SF Gets Stamp on Deal for Wrongful Imprisonment

SAN FRANCISCO (CN) - An 18-year wrongful imprisonment stemming from hidden exculpatory evidence will cost San Francisco $3.5 million, a federal judge ruled, signing off on a settlement.

Caramad Conley sued the San Francisco City-County and former SFPD inspector Prentice Earl Sanders for civil rights violations in 2012, a year after obtaining habeas relief. San Francisco Superior Court Judge Marla Miller had found that "numerous constitutional violations committed by Sanders" kept Conley from receiving a fair trial, according to the man's original complaint.

Police arrested Conley three years after a drive-by shooting that killed two and injured 13 during a surge of gang violence in 1989. Despite the lack of physical or eyewitness evidence linking Conley to the shooting, a jury convicted him in 1994 - based largely on the testimony of two witnesses whom Sanders had allegedly bribed to testify against Conley.

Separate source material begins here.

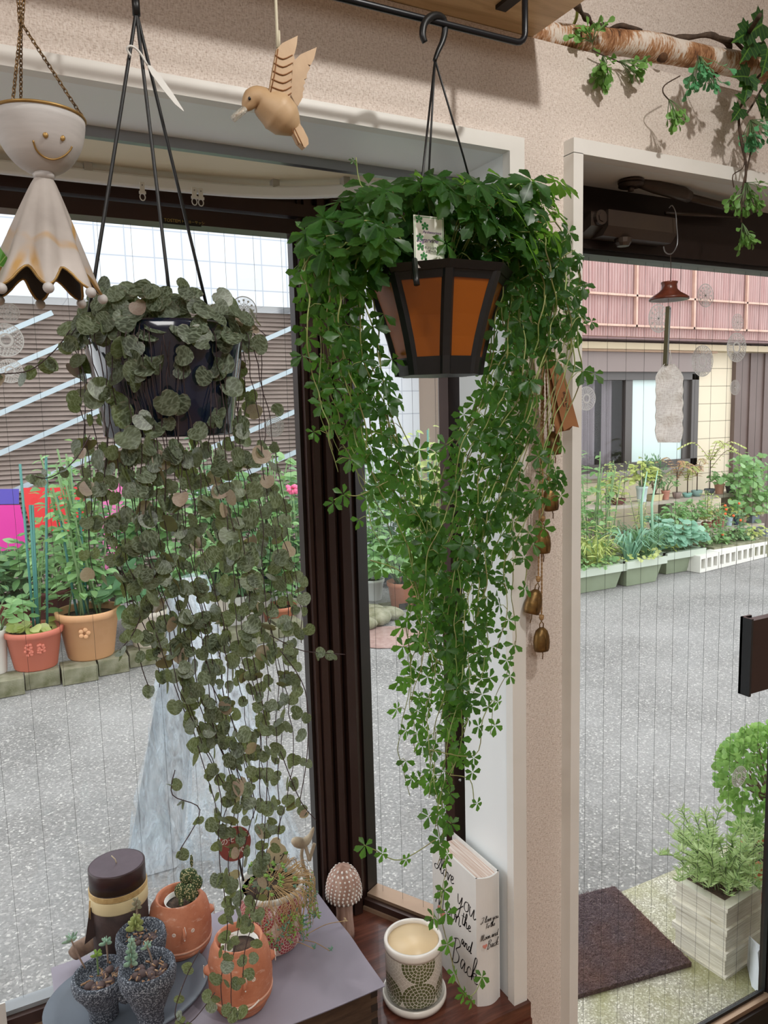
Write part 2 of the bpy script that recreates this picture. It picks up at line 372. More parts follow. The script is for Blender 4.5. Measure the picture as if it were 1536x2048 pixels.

A year ago, U.S. District Judge Joseph Spero ordered a trial against San Francisco, finding that a reasonable jury could find the city's police officers had both violated Conley's civil rights and had acted under color of law in the plot to convict the man of double homicide.

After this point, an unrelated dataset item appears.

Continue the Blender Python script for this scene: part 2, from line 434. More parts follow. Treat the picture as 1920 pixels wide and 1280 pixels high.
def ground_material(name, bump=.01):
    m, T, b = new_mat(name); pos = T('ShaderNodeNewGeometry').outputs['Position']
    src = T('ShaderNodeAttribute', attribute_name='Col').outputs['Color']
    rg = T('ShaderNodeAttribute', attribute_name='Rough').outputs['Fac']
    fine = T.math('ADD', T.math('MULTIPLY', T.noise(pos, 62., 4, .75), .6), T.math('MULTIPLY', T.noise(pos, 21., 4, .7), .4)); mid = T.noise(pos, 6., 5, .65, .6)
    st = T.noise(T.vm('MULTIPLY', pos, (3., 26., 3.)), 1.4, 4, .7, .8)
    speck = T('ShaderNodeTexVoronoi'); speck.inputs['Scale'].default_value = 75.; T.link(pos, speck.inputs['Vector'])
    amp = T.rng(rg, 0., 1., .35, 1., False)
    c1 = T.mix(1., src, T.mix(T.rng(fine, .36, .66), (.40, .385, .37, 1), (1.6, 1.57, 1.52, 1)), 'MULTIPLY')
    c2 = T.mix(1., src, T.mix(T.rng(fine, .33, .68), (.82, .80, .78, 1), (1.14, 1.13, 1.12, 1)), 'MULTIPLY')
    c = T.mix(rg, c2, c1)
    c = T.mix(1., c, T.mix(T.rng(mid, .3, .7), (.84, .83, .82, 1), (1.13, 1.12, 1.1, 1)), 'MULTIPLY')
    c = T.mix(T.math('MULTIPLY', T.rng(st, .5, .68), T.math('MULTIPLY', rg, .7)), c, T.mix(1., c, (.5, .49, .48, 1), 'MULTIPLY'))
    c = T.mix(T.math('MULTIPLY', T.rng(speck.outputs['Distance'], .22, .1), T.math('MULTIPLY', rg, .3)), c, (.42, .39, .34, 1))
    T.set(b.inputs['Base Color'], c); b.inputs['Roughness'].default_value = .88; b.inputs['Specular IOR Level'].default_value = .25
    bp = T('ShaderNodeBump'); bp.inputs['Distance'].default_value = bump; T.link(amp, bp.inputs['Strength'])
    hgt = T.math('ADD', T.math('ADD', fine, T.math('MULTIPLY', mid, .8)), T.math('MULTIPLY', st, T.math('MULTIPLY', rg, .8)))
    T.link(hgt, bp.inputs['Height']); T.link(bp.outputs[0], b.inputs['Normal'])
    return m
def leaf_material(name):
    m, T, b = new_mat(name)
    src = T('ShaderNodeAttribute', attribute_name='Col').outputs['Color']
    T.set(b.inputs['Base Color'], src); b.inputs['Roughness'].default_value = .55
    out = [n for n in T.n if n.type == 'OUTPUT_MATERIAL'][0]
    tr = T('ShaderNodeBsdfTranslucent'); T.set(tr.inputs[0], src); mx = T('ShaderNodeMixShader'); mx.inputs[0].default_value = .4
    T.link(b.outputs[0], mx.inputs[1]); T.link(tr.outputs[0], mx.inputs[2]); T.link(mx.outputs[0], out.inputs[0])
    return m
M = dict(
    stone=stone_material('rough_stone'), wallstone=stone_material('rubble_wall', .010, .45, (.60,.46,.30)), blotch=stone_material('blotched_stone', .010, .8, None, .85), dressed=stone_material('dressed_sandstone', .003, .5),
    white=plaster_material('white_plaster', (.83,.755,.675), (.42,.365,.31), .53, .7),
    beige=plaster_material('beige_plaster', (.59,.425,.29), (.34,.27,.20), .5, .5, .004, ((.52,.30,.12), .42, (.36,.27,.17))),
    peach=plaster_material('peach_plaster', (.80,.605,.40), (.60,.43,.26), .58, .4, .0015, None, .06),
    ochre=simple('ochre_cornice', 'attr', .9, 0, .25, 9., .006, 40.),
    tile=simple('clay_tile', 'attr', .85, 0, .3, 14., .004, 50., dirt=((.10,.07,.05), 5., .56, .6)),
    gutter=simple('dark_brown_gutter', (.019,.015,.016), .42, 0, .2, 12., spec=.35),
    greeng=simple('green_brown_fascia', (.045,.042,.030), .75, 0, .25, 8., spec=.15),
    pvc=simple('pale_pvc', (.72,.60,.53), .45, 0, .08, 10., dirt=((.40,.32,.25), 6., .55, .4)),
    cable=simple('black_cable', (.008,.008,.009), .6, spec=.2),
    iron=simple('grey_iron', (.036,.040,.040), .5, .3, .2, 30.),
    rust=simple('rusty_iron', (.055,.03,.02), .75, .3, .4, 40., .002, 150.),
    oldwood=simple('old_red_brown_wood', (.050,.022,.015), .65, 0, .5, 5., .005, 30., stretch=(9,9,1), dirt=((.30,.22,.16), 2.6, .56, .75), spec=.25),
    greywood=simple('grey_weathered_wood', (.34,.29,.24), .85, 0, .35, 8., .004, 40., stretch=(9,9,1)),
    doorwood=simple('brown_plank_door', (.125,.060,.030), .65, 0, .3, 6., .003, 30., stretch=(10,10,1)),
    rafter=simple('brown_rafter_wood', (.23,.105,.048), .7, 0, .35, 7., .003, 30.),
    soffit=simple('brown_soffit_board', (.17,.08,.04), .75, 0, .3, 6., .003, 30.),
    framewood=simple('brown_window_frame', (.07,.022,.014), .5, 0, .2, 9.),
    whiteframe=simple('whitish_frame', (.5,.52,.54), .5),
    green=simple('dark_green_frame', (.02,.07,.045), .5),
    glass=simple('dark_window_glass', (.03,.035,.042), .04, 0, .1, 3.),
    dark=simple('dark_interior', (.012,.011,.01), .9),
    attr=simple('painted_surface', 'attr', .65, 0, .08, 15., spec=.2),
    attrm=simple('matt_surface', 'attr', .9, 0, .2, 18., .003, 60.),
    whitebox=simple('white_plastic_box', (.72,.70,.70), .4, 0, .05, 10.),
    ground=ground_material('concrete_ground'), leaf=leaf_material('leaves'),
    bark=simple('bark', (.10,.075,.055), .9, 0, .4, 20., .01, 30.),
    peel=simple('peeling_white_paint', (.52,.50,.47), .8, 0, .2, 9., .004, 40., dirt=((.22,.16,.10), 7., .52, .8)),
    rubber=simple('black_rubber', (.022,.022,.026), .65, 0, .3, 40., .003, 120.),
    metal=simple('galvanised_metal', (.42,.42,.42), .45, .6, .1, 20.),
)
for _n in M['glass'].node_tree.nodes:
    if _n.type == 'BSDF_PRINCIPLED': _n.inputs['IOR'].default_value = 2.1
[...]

City attorney Dennis Herrera recommended this past July that the city settle Conley's lawsuit, and advised the Board of Supervisors that both the current police chief and the city's police commission had already signed off on the deal. The board voted 9-1 - with one abstention - to accept the $3.5 million payout to Conley.

Spero gave his approval and dismissed the case on Sept. 3.

Conley was represented by Daniel Purcell of the firm Keker & Van Nest in San Francisco.